The new CTE report illuminates the extent to which the five major CTE pathways are being pursued. It also shines light on how in a labor market with 139 million jobs, these five pathways lead to the 29 million “middle jobs” that require some post-secondary education but not a bachelor’s degree, and that have average earnings of $35,000 a year or more.

Specifically, the report found that:

n   Associate’s degrees account for 800,000 awards each year, half of which are related to career-oriented fields, such as nursing, business and information technology.

n   Postsecondary certificates have overtaken associate and master’s degrees as the second-most-common postsecondary award after the bachelor’s degree, with approximately 1 million being awarded annually.

n   Registered apprenticeships reach roughly 400,000 Americans and account for $6 billion in spending.

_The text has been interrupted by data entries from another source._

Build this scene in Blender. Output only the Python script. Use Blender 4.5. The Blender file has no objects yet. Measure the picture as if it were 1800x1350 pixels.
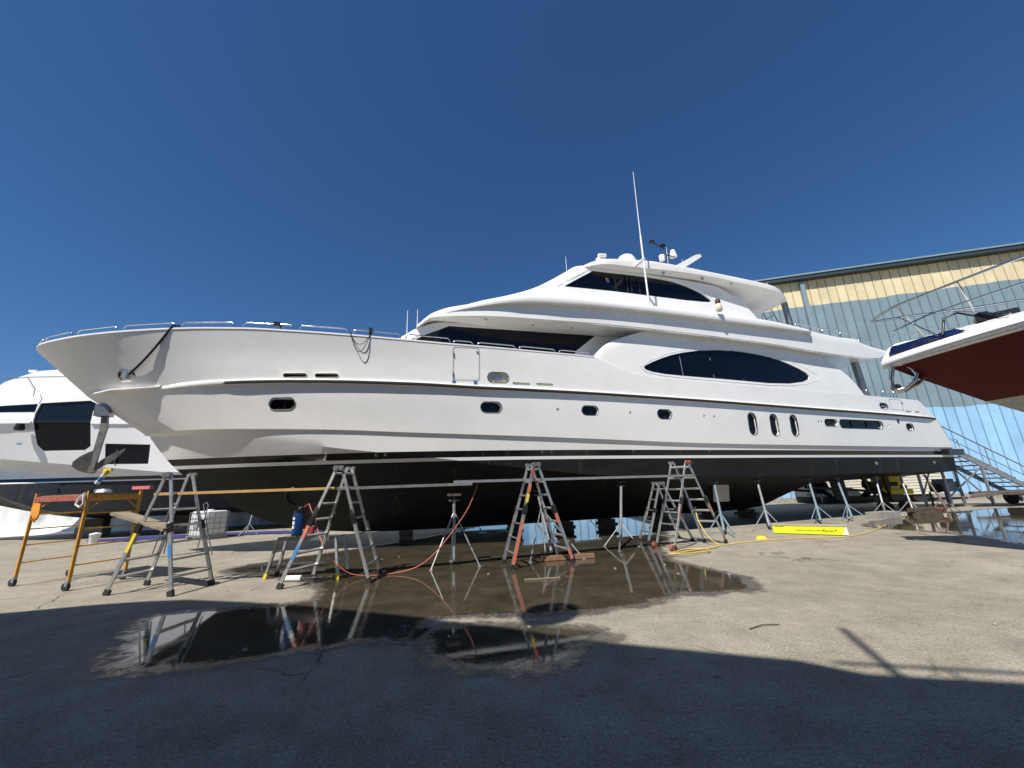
import bpy, bmesh, math, random
import numpy as np
from mathutils import Vector, Matrix
random.seed(7)
R = math.radians
S = bpy.context.scene
COL = S.collection

# ------------------------------------------------------------------ camera, sky, sun, exposure
PITCH, ROLL = R(15.0), R(2.0)
cam_d = bpy.data.cameras.new("camera"); cam = bpy.data.objects.new("camera", cam_d); COL.objects.link(cam)
cam_d.sensor_width = 36.0; cam_d.lens = 36.0 * 690 / 1800; cam_d.clip_start = 0.05; cam_d.clip_end = 2000
fw = Vector((0, math.cos(PITCH), math.sin(PITCH))); up0 = Vector((0, -math.sin(PITCH), math.cos(PITCH))); rt0 = Vector((1, 0, 0))
upv = up0 * math.cos(ROLL) + rt0 * math.sin(ROLL); rtv = rt0 * math.cos(ROLL) - up0 * math.sin(ROLL)
M = Matrix((rtv, upv, -fw)).transposed().to_4x4(); M.translation = Vector((0, 0, 1.6)); cam.matrix_world = M
S.camera = cam

SUN_AZ, SUN_EL = R(33.0), R(53.0)          # azimuth the shadows point to (from +Y towards +X), elevation
to_sun = Vector((-math.sin(SUN_AZ) * math.cos(SUN_EL), -math.cos(SUN_AZ) * math.cos(SUN_EL), math.sin(SUN_EL)))
W = bpy.data.worlds.new("World"); S.world = W; W.use_nodes = True
wn = W.node_tree; wn.nodes.clear()
sky = wn.nodes.new("ShaderNodeTexSky"); sky.sky_type = 'NISHITA'; sky.sun_disc = False
sky.sun_elevation = SUN_EL; sky.sun_rotation = math.atan2(to_sun.x, to_sun.y)
sky.altitude = 0; sky.air_density = 1.0; sky.dust_density = 0.0; sky.ozone_density = 10.0
bg = wn.nodes.new("ShaderNodeBackground"); bg.inputs[1].default_value = 0.070
wo = wn.nodes.new("ShaderNodeOutputWorld")
hs = wn.nodes.new("ShaderNodeHueSaturation"); hs.inputs["Saturation"].default_value = 1.08
wn.links.new(sky.outputs[0], hs.inputs["Color"]); wn.links.new(hs.outputs[0], bg.inputs[0]); wn.links.new(bg.outputs[0], wo.inputs[0])
sl = bpy.data.lights.new("sun", 'SUN'); sl.energy = 4.6; sl.angle = R(0.5); sl.color = (1.0, 0.955, 0.89)
so = bpy.data.objects.new("sun", sl); COL.objects.link(so); so.rotation_euler = to_sun.to_track_quat('Z', 'Y').to_euler()
S.view_settings.view_transform = 'Standard'; S.view_settings.look = 'None'; S.view_settings.gamma = 1.0
S.view_settings.use_curve_mapping = False; S.view_settings.exposure = 0.45

# ------------------------------------------------------------------ materials
MATS = {}
def mat(name, col, rough=0.5, metal=0.0, spec=0.5, var=0.0, vscale=3.0, bump=0.0, bscale=40.0, coat=0.0, detail=6.0):
    m = bpy.data.materials.new(name); m.use_nodes = True; nt = m.node_tree; b = nt.nodes["Principled BSDF"]
    b.inputs["Base Color"].default_value = (*col, 1); b.inputs["Roughness"].default_value = rough
    b.inputs["Metallic"].default_value = metal; b.inputs["Specular IOR Level"].default_value = spec
    b.inputs["Coat Weight"].default_value = coat; b.inputs["Coat Roughness"].default_value = 0.05
    if var or bump:
        tc = nt.nodes.new("ShaderNodeTexCoord")
    if var:
        n = nt.nodes.new("ShaderNodeTexNoise"); n.inputs["Scale"].default_value = vscale; n.inputs["Detail"].default_value = detail
        n.inputs["Roughness"].default_value = 0.65
        nt.links.new(tc.outputs["Object"], n.inputs["Vector"])
        mr = nt.nodes.new("ShaderNodeMapRange"); mr.inputs[1].default_value = 0.3; mr.inputs[2].default_value = 0.7
        mr.inputs[3].default_value = 1 - var; mr.inputs[4].default_value = 1 + var * 0.5
        nt.links.new(n.outputs[0], mr.inputs[0])
        mx = nt.nodes.new("ShaderNodeMix"); mx.data_type = 'RGBA'; mx.blend_type = 'MULTIPLY'; mx.inputs[0].default_value = 1
        mx.inputs[6].default_value = (*col, 1); nt.links.new(mr.outputs[0], mx.inputs[7])
        nt.links.new(mx.outputs[2], b.inputs["Base Color"])
        m2 = nt.nodes.new("ShaderNodeMapRange"); m2.inputs[3].default_value = max(0.02, rough - 0.08); m2.inputs[4].default_value = min(1, rough + 0.12)
        nt.links.new(n.outputs[0], m2.inputs[0]); nt.links.new(m2.outputs[0], b.inputs["Roughness"])
    if bump:
        n2 = nt.nodes.new("ShaderNodeTexNoise"); n2.inputs["Scale"].default_value = bscale; n2.inputs["Detail"].default_value = 4
        nt.links.new(tc.outputs["Object"], n2.inputs["Vector"])
        bp = nt.nodes.new("ShaderNodeBump"); bp.inputs["Strength"].default_value = bump; bp.inputs["Distance"].default_value = 0.01
        nt.links.new(n2.outputs[0], bp.inputs["Height"]); nt.links.new(bp.outputs[0], b.inputs["Normal"])
    MATS[name] = m
    return m

mat('gel', (0.82, 0.808, 0.778), 0.24, var=0.05, vscale=0.7)
mat('gel_cream', (0.70, 0.64, 0.50), 0.4, var=0.08)
mat('glass', (0.0022, 0.0035, 0.008), 0.04, spec=0.28, var=0.25, vscale=0.8)
mat('glass_grey', (0.008, 0.011, 0.014), 0.05, spec=0.35, var=0.3, vscale=0.5)
mat('steel', (0.62, 0.62, 0.61), 0.16, metal=1.0, var=0.08, vscale=6)
mat('steel_dull', (0.34, 0.34, 0.33), 0.38, metal=1.0, var=0.25, vscale=8)
mat('alu', (0.55, 0.55, 0.54), 0.40, metal=0.85, var=0.22, vscale=14)
mat('alu_dark', (0.30, 0.30, 0.29), 0.45, metal=0.8, var=0.25, vscale=14)
mat('black', (0.012, 0.012, 0.013), 0.35)
mat('rubber', (0.022, 0.021, 0.02), 0.75, var=0.3, vscale=20)
mat('rope', (0.010, 0.010, 0.011), 0.9)
mat('yellow_paint', (0.62, 0.30, 0.03), 0.5, var=0.35, vscale=9)
mat('red_paint', (0.35, 0.09, 0.06), 0.55, var=0.5, vscale=12)
mat('orange', (0.62, 0.17, 0.09), 0.5, var=0.25, vscale=20)
mat('orange_glove', (0.80, 0.33, 0.04), 0.8, var=0.2)
mat('pink', (0.62, 0.16, 0.17), 0.7)
mat('yellow', (0.75, 0.58, 0.04), 0.5)
mat('fluoro', (0.72, 0.78, 0.02), 0.45, var=0.1)
mat('white', (0.78, 0.78, 0.77), 0.5)
mat('ink', (0.015, 0.015, 0.015), 0.6)
mat('blue_label', (0.05, 0.20, 0.45), 0.45)
mat('blue_tank', (0.006, 0.045, 0.16), 0.28, var=0.2, vscale=6)
mat('red_can', (0.40, 0.05, 0.05), 0.4)
mat('wood_new', (0.55, 0.33, 0.12), 0.65, var=0.25, vscale=5)
mat('wood_old', (0.27, 0.22, 0.15), 0.8, var=0.4, vscale=7, bump=0.4)
mat('wood_dark', (0.10, 0.075, 0.05), 0.85, var=0.5, vscale=6, bump=0.5)
mat('tarp', (0.80, 0.80, 0.79), 0.55, bump=0.25, bscale=6)
mat('blue_tarp', (0.05, 0.055, 0.20), 0.5, var=0.3, bump=0.4, bscale=14)
mat('galv', (0.36, 0.37, 0.38), 0.5, metal=0.6, var=0.35, vscale=10)
mat('galv_blue', (0.20, 0.27, 0.31), 0.55, metal=0.3, var=0.35, vscale=10)
mat('jack_rust', (0.17, 0.13, 0.11), 0.65, metal=0.3, var=0.5, vscale=12)
mat('plastic_white', (0.72, 0.72, 0.70), 0.4, var=0.08)
mat('hose_red', (0.50, 0.13, 0.09), 0.45)
mat('hose_yellow', (0.55, 0.40, 0.11), 0.5)
mat('maroon', (0.13, 0.012, 0.014), 0.22, coat=0.5)
mat('beige', (0.42, 0.39, 0.33), 0.5, var=0.15)
mat('slat', (0.66, 0.62, 0.50), 0.6, var=0.12)
mat('solar', (0.006, 0.012, 0.05), 0.12, var=0.2)
mat('concrete_block', (0.30, 0.28, 0.25), 0.85, var=0.3, vscale=4)
mat('bronze', (0.05, 0.04, 0.035), 0.5, metal=0.6, var=0.4)
mat('trim_blue', (0.20, 0.27, 0.31), 0.5, var=0.12)
mat('trim_dark', (0.03, 0.045, 0.05), 0.5)
mat('soffit', (0.66, 0.63, 0.56), 0.45, var=0.04)
mat('lamp', (0.35, 0.33, 0.30), 0.3)
mat('anchor_steel', (0.26, 0.245, 0.22), 0.42, metal=0.55, var=0.35, vscale=6)
mat('wood_wet', (0.27, 0.15, 0.08), 0.6, var=0.3, vscale=6)
mat('navy', (0.012, 0.014, 0.022), 0.3, var=0.2)
mat('grey_panel', (0.12, 0.11, 0.10), 0.6)
mat('brown', (0.12, 0.05, 0.03), 0.8)

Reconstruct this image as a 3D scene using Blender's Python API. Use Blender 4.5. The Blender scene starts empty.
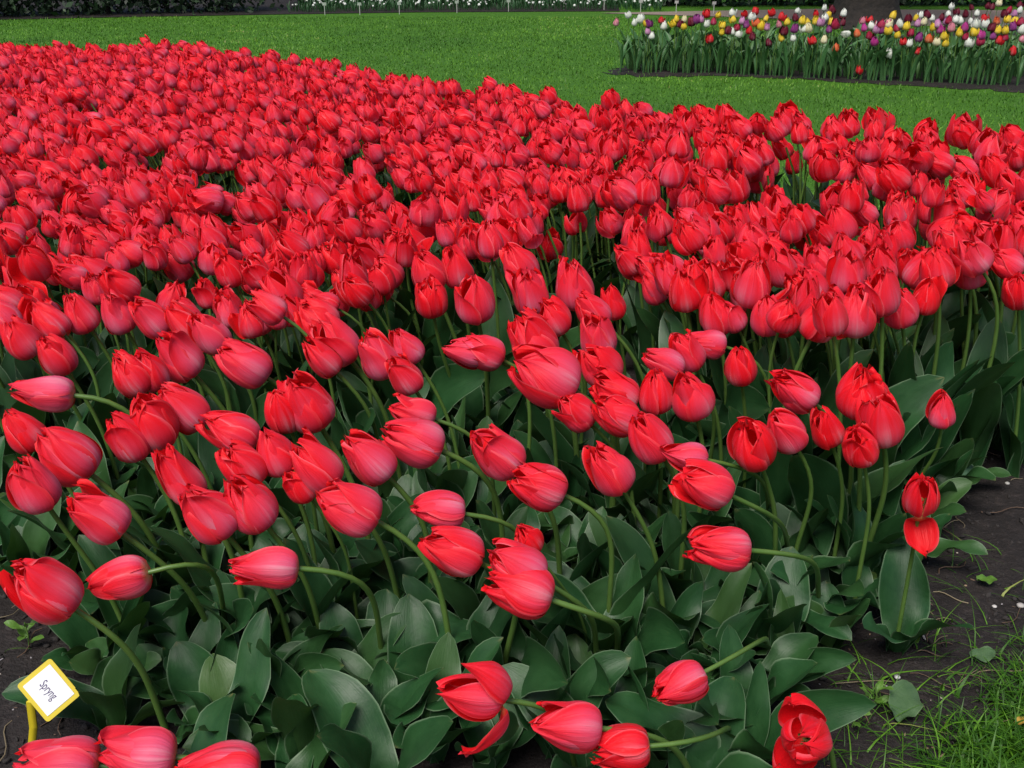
import bpy, math, random
import numpy as np

# ------------------------------------------------------------------ camera, sky, sun, exposure
W, H_PX = 1024, 768
F = 1035.0                      # focal length in pixels of the 1024 px wide picture
CAM_H = 1.25
TH = math.atan2(384 + 70, F)    # pitch below the horizon
scene = bpy.context.scene
cam_d = bpy.data.cameras.new('camera'); cam = bpy.data.objects.new('camera', cam_d)
scene.collection.objects.link(cam); scene.camera = cam
cam.location = (0, 0, CAM_H); cam.rotation_euler = (math.pi / 2 - TH, 0, 0)
cam_d.sensor_width = 36.0; cam_d.lens = 36.0 * F / W
cam_d.clip_start = 0.05; cam_d.clip_end = 400
SUN_EL, SUN_AZ = math.radians(58), math.radians(205)     # azimuth: clockwise from +Y
world = bpy.data.worlds.new('World'); scene.world = world; world.use_nodes = True
wn = world.node_tree.nodes; wl = world.node_tree.links
sky = wn.new('ShaderNodeTexSky'); sky.sky_type = 'NISHITA'; sky.sun_disc = False
sky.sun_elevation = SUN_EL; sky.sun_rotation = SUN_AZ; sky.dust_density = 3.0; sky.air_density = 1.0; sky.ozone_density = 1.0
wl.new(sky.outputs[0], wn['Background'].inputs['Color']); wn['Background'].inputs['Strength'].default_value = 0.085
sun_d = bpy.data.lights.new('sun', 'SUN'); sun_d.energy = 2.8; sun_d.angle = math.radians(28); sun_d.color = (1.0, .96, .9)
sun = bpy.data.objects.new('sun', sun_d); scene.collection.objects.link(sun)
sun.rotation_euler = (math.pi / 2 - SUN_EL, 0, math.pi - SUN_AZ)
sun.location = (2, -3, 8)
vs = scene.view_settings
vs.view_transform = 'Standard'; vs.look = 'None'; vs.gamma = 1.0; vs.exposure = 0.55; vs.use_curve_mapping = False

R = np.random.default_rng(7)
C = scene.collection.objects
CT, ST = math.cos(TH), math.sin(TH)

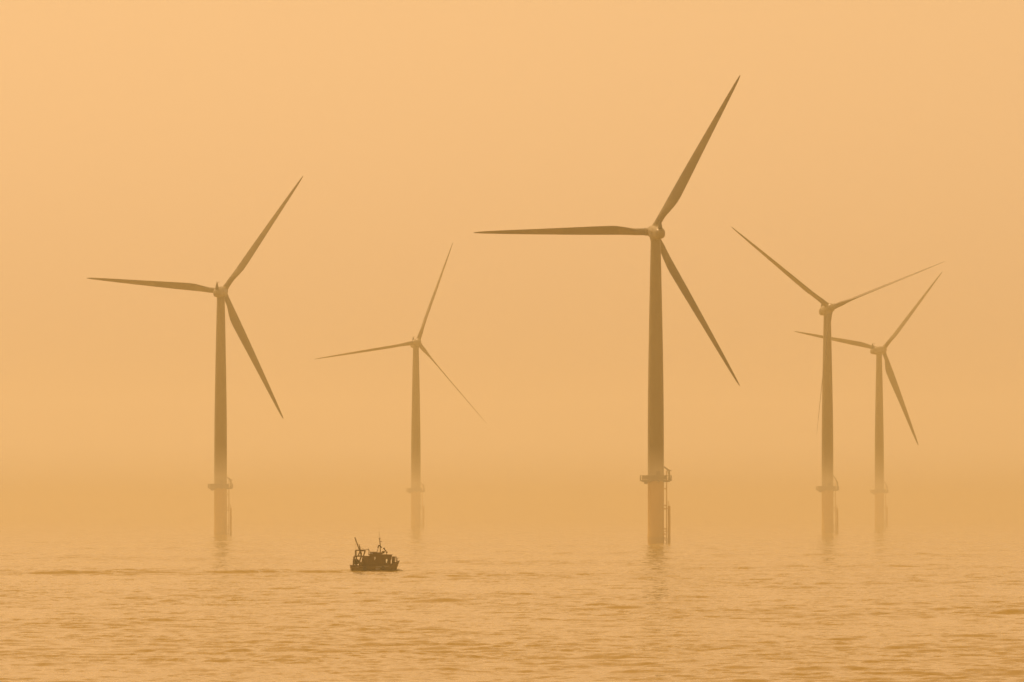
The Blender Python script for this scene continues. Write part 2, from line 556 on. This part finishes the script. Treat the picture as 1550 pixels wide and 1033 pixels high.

n   Industry-based certifications such as Microsoft, Cisco, and CompTIA certifications account for $25 billion of spending on human capital development.

n   Employer-based training represents the largest pathway with $454 billion of spending, about two-thirds of which is informal.

 

Carnevale said these pathways hold great promise for students who “find it difficult to pursue a purely academic pathway, not because they are not able, but because the more applied kind of instruction garners their interest better.”

“They can see there’s a career at the end of the tunnel, even when they’re in high school,” Carnevale said.

He said the five CTE pathways also benefit working students, single mothers and others of lesser economic means.

“It gives them access to work experience and other kinds of experience that keep them interested and can provide them with some money,” Carnevale said.